Like many other sites i try to avoid the Telegraph due to their no comment section policy.
I have no use for those that strictly want to control the narrative.
“the owners had no right to destroy it”
Wrong.
Owners can do anything they want.
It might be STUPID to want to destroy a profitable paper.
But never confuse the wisdom of an action with the right to take the action.
I remember visiting the Telegraph page daily and commenting on their opinion columns. It has gone down hill pretty far apparently, all of the print media has.
There was a front page story about deer-hunting. It was actually about deer-stalking, a completely different activity.
The horror!
"... no newspaper in history has ever given an unfavourable gloss on its owners accounts."
and yet express shock that his newspaper limited unfavorable coverage of their biggest advertiser.
There is, as well, an ideological corruption in which not always, and not much, money changes hands (the currency there is power and celebrity), which is in my view even more pernicious. That appears to be the problem with U.S. journalism at the moment, and the issue here is that the pendulum has swung so far in that direction that it might never come back. That does not augur well for honest journalists any more than current cultural trends do to a virgin in a brothel. Compromise becomes a choice between sell out and walk out. I wish the author the best in his next post.
Excellent essay by Mr. Osborne. Excellent comments here.
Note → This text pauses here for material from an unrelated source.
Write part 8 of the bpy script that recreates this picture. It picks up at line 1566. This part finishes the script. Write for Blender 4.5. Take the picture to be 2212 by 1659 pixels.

“Newspapers have what amounts in the end to a constitutional duty to tell their readers the truth.” The human mind desires true and accurate information. Thus, Drudge and Free Republic will always have customers.
Analogy: just as it is unethical to give a glass of paint thinner to a thirsty customer and evil to do so deliberately, it is unethical for LA Times, Wash. Post, UK Mail, UK Telegraph, etc. to give empty stories to concerned citizens and evil to do so to avoid complaints from advertisers.
The destroyers are in charge. It’s going to take a lot of work to re-build.